Entries:
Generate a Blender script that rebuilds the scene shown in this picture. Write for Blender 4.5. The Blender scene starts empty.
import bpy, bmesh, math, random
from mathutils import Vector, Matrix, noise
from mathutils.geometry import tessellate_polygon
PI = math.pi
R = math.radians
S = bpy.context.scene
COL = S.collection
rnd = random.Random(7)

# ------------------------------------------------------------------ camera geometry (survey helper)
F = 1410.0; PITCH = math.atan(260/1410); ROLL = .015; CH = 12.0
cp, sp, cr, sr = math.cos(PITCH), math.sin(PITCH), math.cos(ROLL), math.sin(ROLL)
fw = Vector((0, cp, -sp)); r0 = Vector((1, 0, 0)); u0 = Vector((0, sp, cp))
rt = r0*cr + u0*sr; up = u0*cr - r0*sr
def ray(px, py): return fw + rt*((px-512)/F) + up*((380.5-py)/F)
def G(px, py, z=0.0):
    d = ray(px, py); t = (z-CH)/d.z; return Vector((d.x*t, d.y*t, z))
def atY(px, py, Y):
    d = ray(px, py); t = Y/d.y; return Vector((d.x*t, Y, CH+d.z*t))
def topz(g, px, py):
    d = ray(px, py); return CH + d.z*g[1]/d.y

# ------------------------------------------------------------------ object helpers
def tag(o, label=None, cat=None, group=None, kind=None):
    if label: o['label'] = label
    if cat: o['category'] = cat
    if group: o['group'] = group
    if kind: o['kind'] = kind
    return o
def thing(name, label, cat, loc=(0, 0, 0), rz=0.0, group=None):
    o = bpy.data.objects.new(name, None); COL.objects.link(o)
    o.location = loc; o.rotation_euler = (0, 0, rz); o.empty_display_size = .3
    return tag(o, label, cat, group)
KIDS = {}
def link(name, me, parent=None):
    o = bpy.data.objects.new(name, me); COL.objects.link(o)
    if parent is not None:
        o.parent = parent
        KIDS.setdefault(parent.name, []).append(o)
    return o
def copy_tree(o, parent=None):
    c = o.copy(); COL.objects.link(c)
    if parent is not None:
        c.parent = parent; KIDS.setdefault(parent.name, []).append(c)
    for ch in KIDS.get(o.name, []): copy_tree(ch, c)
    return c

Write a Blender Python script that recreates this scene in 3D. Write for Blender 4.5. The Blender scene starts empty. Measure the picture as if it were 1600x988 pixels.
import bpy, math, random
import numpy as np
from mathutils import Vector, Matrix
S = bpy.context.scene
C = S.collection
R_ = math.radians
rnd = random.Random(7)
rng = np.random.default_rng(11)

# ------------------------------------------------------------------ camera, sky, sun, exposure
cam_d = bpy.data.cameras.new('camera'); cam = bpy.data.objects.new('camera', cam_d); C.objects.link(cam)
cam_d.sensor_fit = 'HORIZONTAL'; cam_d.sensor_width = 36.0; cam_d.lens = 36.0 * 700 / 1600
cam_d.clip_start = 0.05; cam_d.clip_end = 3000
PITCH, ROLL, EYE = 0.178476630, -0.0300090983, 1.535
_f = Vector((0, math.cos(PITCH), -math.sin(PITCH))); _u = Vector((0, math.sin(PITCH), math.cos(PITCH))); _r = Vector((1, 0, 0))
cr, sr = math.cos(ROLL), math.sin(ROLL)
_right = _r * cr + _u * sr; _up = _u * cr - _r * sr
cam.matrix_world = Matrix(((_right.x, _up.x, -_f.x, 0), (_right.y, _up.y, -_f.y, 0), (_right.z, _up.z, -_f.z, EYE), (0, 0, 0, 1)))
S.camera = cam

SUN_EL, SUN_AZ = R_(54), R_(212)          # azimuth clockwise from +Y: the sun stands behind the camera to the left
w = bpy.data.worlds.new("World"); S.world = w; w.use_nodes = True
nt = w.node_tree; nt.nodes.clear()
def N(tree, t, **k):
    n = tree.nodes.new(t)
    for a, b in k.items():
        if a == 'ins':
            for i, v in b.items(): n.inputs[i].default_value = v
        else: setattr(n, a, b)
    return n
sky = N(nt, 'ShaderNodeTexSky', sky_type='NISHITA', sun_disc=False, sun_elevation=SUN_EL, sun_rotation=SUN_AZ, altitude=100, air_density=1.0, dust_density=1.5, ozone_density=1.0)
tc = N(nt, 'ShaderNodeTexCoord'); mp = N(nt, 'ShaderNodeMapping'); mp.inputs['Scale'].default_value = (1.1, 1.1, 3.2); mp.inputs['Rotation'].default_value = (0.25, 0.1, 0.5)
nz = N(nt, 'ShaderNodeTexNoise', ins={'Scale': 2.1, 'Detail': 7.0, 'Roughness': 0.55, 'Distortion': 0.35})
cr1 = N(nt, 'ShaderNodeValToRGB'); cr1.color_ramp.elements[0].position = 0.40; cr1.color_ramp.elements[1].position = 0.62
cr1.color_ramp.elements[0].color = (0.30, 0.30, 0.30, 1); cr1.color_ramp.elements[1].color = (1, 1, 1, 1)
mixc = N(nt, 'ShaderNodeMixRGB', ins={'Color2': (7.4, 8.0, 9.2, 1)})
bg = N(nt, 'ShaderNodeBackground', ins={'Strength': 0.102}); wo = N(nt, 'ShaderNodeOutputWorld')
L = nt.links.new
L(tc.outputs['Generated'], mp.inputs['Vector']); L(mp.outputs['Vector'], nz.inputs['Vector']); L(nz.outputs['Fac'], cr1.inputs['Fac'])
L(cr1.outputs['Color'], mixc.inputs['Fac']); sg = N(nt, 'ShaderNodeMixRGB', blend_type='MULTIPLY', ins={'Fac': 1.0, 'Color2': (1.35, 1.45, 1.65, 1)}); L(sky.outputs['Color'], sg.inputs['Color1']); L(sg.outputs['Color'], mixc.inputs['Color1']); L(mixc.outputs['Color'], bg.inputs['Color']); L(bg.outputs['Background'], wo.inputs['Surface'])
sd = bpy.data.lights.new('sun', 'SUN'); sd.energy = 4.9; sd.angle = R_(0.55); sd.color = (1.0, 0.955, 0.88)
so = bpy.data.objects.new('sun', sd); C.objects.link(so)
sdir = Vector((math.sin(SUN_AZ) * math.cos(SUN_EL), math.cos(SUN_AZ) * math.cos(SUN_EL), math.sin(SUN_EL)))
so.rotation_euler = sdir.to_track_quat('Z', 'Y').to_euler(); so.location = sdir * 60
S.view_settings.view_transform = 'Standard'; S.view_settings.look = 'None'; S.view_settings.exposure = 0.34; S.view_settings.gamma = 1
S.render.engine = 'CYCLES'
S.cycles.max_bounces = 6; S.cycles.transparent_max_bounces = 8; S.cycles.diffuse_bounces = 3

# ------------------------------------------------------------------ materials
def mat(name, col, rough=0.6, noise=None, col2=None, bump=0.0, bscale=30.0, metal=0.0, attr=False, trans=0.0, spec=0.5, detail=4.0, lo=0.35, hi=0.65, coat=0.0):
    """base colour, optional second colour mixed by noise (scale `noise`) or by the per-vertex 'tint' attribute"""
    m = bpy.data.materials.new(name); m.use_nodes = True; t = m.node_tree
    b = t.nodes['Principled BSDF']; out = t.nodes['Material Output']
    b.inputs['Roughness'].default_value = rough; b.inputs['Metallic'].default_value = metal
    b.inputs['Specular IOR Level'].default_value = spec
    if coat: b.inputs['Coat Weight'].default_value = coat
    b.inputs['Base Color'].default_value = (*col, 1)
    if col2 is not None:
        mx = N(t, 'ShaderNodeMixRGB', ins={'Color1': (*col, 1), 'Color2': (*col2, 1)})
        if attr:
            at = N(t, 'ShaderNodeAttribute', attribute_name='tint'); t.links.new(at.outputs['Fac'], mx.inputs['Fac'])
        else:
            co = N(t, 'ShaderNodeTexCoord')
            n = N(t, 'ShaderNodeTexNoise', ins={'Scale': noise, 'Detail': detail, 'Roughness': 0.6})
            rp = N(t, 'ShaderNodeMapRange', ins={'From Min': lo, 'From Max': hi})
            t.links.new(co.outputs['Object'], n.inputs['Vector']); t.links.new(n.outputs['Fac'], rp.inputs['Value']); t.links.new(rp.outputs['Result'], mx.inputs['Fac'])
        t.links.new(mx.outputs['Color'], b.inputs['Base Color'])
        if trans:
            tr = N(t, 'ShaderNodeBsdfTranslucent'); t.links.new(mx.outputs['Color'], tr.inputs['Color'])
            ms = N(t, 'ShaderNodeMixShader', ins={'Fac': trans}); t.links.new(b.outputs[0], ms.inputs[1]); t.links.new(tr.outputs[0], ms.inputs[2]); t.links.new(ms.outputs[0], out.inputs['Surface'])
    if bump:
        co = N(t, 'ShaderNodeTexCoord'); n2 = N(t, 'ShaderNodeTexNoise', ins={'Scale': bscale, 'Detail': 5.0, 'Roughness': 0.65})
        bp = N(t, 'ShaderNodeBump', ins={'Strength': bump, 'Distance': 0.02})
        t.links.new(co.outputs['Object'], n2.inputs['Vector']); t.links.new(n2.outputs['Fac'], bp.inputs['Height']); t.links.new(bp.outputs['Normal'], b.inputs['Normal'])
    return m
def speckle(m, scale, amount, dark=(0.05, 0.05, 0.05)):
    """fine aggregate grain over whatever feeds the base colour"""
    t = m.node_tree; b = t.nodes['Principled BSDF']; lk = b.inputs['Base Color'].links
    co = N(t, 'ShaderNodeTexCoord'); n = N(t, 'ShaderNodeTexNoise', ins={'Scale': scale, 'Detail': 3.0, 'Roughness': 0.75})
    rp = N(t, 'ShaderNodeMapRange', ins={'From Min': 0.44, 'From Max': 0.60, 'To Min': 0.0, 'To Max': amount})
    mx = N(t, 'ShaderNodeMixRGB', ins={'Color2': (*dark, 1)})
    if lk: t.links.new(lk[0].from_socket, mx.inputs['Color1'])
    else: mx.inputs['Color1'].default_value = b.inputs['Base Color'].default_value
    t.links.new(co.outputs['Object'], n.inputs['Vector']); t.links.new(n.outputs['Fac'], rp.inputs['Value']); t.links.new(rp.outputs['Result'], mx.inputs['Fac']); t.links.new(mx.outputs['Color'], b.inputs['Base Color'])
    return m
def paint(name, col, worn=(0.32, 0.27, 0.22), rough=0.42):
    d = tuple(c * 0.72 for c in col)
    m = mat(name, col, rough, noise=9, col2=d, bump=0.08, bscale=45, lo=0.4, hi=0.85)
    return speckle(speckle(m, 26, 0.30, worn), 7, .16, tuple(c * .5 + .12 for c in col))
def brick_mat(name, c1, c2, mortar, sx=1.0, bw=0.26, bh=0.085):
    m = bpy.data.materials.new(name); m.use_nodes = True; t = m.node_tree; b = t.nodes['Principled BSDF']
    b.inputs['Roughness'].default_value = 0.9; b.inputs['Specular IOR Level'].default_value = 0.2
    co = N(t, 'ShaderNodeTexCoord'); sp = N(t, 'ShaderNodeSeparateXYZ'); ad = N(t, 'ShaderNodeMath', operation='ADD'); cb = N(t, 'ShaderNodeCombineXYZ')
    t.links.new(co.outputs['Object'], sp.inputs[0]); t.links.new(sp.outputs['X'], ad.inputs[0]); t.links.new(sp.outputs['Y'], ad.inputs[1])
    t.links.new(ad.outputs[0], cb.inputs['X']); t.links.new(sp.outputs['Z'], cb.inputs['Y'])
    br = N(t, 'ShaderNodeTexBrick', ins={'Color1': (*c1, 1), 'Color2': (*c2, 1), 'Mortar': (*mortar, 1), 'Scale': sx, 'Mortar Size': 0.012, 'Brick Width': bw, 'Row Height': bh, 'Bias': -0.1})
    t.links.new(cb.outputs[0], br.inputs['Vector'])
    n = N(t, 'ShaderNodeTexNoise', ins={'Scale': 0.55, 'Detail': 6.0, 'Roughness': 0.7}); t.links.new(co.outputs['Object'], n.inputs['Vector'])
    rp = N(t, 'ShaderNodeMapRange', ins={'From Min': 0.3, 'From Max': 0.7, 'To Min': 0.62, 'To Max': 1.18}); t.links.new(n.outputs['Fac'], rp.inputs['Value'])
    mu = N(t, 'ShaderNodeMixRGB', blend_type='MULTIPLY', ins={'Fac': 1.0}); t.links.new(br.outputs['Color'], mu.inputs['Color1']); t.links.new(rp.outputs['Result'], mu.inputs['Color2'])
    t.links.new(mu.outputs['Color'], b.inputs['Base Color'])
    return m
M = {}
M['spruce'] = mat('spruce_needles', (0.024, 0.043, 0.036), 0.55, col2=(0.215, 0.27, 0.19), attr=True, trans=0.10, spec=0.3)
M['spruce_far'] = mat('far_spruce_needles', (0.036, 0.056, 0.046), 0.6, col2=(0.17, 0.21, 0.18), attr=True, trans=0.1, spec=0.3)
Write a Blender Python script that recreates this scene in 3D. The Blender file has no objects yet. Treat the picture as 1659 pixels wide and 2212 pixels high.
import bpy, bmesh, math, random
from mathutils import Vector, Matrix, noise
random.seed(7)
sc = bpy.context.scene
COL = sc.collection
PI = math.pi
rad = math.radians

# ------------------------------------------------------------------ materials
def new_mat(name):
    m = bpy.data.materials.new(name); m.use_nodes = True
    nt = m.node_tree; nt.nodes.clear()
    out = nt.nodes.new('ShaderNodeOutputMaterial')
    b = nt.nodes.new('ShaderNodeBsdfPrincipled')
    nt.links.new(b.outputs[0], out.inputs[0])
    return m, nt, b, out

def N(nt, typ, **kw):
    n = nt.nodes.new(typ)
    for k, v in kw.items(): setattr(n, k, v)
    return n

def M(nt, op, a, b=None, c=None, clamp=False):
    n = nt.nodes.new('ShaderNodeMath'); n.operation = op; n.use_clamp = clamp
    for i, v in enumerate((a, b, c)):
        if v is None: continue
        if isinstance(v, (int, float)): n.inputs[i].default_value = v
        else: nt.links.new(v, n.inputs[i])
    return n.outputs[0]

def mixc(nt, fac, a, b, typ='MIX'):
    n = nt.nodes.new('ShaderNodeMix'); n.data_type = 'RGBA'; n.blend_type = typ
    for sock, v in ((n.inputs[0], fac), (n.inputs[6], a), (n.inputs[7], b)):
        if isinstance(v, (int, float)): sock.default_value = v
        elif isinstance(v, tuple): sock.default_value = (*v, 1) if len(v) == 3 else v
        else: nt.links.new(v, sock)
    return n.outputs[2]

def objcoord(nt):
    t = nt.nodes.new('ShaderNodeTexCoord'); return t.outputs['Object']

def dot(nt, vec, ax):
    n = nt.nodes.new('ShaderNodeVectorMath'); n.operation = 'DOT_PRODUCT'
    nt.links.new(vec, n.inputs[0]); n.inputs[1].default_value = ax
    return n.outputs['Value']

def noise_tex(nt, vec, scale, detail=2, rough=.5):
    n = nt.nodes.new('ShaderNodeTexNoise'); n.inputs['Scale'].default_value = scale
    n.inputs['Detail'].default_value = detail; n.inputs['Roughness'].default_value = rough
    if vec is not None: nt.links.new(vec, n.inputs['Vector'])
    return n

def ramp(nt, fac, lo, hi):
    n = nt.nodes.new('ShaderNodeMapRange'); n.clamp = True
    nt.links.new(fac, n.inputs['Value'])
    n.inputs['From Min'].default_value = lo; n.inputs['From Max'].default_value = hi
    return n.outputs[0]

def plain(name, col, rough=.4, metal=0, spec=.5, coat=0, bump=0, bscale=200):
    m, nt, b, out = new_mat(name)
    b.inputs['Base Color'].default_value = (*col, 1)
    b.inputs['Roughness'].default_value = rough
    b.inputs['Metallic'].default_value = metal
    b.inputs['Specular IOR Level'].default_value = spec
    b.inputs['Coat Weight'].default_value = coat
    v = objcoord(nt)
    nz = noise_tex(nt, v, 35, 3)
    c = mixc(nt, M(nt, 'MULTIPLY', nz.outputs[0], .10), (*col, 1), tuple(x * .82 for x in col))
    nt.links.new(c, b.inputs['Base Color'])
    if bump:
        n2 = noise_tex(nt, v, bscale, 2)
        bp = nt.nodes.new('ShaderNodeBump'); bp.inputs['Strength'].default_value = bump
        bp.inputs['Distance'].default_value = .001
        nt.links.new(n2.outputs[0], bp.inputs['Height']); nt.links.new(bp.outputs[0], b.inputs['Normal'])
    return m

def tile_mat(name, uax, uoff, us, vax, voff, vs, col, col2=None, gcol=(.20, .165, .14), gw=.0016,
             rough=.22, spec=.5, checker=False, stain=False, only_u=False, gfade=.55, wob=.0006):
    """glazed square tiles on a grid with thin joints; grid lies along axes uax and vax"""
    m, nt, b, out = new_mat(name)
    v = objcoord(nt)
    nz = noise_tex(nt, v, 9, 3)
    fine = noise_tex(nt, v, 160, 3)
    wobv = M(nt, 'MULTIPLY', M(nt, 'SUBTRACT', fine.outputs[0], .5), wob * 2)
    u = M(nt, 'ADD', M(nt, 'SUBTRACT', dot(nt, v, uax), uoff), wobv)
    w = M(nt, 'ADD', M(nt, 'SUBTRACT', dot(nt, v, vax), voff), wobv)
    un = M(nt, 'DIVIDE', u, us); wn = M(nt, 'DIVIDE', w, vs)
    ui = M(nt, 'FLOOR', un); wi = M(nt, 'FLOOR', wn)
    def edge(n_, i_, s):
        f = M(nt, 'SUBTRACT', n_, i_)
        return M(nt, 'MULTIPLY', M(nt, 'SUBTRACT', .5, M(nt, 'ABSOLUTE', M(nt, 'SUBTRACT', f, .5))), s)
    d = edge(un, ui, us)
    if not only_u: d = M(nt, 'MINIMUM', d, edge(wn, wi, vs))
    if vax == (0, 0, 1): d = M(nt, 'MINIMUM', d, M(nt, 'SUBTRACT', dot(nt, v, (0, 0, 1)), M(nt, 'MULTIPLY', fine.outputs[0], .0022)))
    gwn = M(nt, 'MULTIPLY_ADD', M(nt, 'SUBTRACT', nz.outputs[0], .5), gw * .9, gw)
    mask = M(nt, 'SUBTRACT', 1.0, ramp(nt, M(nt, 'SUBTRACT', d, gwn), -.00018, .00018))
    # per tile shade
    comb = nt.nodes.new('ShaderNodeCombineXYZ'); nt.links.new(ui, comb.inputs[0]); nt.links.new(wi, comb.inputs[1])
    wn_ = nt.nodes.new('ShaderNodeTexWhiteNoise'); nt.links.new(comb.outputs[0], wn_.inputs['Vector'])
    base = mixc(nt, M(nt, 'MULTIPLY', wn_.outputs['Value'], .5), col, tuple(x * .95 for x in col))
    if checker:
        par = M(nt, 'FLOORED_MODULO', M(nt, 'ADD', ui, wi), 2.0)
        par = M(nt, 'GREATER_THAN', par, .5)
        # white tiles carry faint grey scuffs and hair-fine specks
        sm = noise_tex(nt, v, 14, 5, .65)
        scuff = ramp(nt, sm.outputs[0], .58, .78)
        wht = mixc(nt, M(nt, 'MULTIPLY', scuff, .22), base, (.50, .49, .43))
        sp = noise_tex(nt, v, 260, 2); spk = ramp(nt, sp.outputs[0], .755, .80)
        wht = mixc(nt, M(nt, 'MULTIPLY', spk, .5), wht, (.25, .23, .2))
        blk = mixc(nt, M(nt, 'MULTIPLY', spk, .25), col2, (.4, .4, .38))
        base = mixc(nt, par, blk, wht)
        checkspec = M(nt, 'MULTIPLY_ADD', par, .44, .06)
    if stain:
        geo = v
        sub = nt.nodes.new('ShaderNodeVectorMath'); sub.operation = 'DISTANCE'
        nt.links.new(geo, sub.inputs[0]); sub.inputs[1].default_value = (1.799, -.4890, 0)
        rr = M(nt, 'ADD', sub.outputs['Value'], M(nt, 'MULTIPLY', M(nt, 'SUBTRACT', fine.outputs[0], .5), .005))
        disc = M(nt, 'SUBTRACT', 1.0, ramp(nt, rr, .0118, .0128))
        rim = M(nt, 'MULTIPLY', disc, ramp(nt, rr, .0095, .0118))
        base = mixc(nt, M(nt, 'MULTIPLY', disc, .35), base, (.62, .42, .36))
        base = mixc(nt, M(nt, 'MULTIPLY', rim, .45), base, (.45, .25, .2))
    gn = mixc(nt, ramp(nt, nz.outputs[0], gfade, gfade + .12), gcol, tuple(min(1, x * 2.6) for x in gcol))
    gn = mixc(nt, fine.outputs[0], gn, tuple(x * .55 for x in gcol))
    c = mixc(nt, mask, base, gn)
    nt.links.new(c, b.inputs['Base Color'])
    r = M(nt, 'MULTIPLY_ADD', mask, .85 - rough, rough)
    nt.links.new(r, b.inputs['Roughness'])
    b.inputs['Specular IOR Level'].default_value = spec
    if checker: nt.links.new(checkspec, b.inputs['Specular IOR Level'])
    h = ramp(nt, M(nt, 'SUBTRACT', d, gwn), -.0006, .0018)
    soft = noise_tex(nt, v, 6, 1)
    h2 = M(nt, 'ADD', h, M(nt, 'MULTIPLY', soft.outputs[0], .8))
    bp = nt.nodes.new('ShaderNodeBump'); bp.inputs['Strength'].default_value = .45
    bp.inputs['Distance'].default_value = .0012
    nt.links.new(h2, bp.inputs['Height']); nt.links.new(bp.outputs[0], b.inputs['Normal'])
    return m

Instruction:
Begin with the line containing "attr=True, trans=0.10, spec=0.3)", end with the line containing "attr=True, trans=0.1, spec=0.3)", and transcribe exactly every line in that span, with nothing added.

Exercise response:
M['spruce'] = mat('spruce_needles', (0.024, 0.043, 0.036), 0.55, col2=(0.215, 0.27, 0.19), attr=True, trans=0.10, spec=0.3)
M['spruce_far'] = mat('far_spruce_needles', (0.036, 0.056, 0.046), 0.6, col2=(0.17, 0.21, 0.18), attr=True, trans=0.1, spec=0.3)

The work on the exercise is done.